Jared Kushner, the son-in-law and special advisor to US President Donald Trump was the guest of an event organized by Time magazine.

At the event, Kushner was interviewed by a journalist to find out if the “two-state” formula was part of the Mideast peace plan. Without saying “no”, Jared Kushner said: ”If people focus on the old traditional talking points, we will never make progress. The Arab peace initiative of 2002, which I think was a very good attempt but if that would have worked it would have made peace a long time ago,”

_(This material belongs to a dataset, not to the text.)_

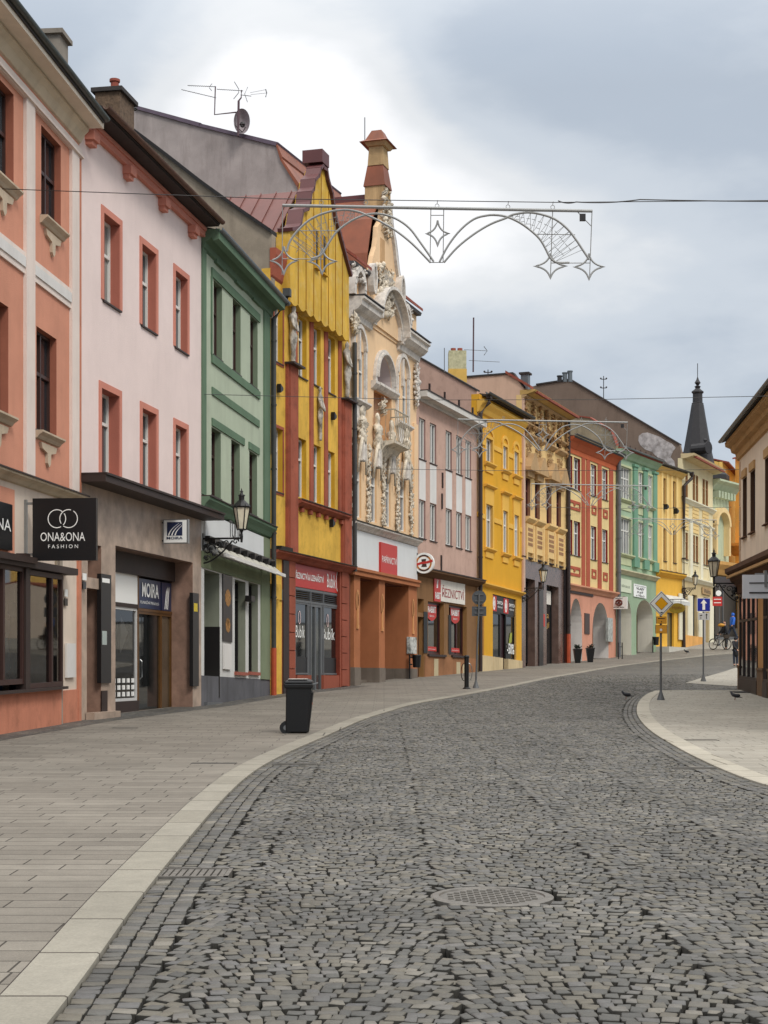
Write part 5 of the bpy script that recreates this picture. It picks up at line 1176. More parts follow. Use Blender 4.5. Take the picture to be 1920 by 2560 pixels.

The son-in-law of President Trump described the core vision of the plan, “Our focus is really on the bottom up —which is how do you make the lives of the Palestinian people better? What can you resolve to allow these areas to become more investable.”

He  also said this plan will require “painful concessions”  from both sides, and added, “Let’s see if the leadership on both sides have the courage to make progress.”

Kushner also confirmed that the plan will be released in June, after the month of Ramadan.

It has already been leaked that the Trump Administration’s peace plan for the Israeli-Palestinian conflict will not include the establishment of a Palestinian state.

Instead, the plan promotes the provision of great economic opportunities for the Palestinians and Israeli control in the disputed territories.

Palestinian Authority President Mahmoud Abbas has already preemptively rejected the peace plan, “We opposed this deal in the first place because it took Al-Quds out of Palestine, so we did not want the rest of the plan because there is no state without Al-Quds, and there will be neither a state in Gaza nor a state without Gaza.”

“Why does President Trump want to talk about any solution or any issue after he transferred the embassy to Al-Quds and recognized Al-Quds as the capital of Israel? Therefore, I don’t think there is any sense in talking with him.” Abbas said.

Trump has often been on the record that with his “‘Deal of the Century ” he wants to take a different path than his predecessors for resolving the decades-long dispute.